• **Exercise**: What is the number of lines containing the word "objects"? Give that number alone.

• **Provided material**:

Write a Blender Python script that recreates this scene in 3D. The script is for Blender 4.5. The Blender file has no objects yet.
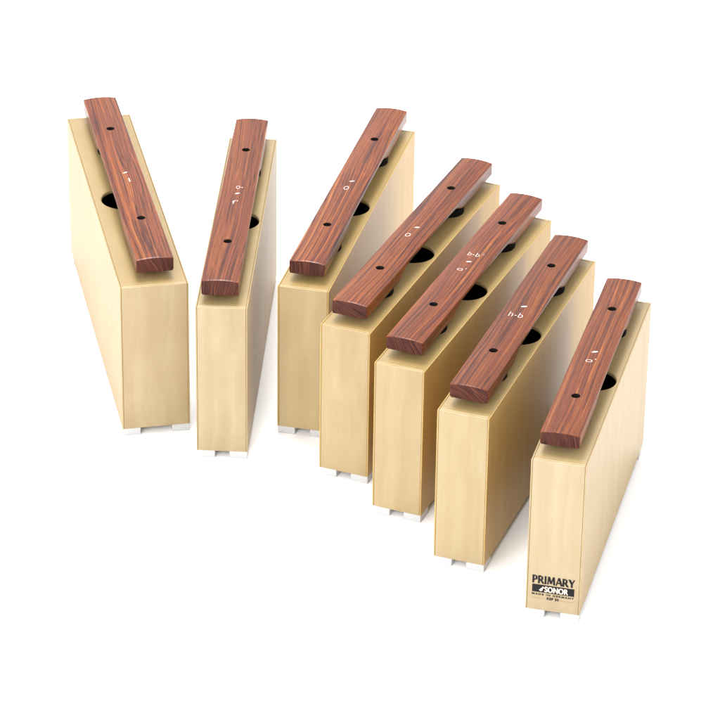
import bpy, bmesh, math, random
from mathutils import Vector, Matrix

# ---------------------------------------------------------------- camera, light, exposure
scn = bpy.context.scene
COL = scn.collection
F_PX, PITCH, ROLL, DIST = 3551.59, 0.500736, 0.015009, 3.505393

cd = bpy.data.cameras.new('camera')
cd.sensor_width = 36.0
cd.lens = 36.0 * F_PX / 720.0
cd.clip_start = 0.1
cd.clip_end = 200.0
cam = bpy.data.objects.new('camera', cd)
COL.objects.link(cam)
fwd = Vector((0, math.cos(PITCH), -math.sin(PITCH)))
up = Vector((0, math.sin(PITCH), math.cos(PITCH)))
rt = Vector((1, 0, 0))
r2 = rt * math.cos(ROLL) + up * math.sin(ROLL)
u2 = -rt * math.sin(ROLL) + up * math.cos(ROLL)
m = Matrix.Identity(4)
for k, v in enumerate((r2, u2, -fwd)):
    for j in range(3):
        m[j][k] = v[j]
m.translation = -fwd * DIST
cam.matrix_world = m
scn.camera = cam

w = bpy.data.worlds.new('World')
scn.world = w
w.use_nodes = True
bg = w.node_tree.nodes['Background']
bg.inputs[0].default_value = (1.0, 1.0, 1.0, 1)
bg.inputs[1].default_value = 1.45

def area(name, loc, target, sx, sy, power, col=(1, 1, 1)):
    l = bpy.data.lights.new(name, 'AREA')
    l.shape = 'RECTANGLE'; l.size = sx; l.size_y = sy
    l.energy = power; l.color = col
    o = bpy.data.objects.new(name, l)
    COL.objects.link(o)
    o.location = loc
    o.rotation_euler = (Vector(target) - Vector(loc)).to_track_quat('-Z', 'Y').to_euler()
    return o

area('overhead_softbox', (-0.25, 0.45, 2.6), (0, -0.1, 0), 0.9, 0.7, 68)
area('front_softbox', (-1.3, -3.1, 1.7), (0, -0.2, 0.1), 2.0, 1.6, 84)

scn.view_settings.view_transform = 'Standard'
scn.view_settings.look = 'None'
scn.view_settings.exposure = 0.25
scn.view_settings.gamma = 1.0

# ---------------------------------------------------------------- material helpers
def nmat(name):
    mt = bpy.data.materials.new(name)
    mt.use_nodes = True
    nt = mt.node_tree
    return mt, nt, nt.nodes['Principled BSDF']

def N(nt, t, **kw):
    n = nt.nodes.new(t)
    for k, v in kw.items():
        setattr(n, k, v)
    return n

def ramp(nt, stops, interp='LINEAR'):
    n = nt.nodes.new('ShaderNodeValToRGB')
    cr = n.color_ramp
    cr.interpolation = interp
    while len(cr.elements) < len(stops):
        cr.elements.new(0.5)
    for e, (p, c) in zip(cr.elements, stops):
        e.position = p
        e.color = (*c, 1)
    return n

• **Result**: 5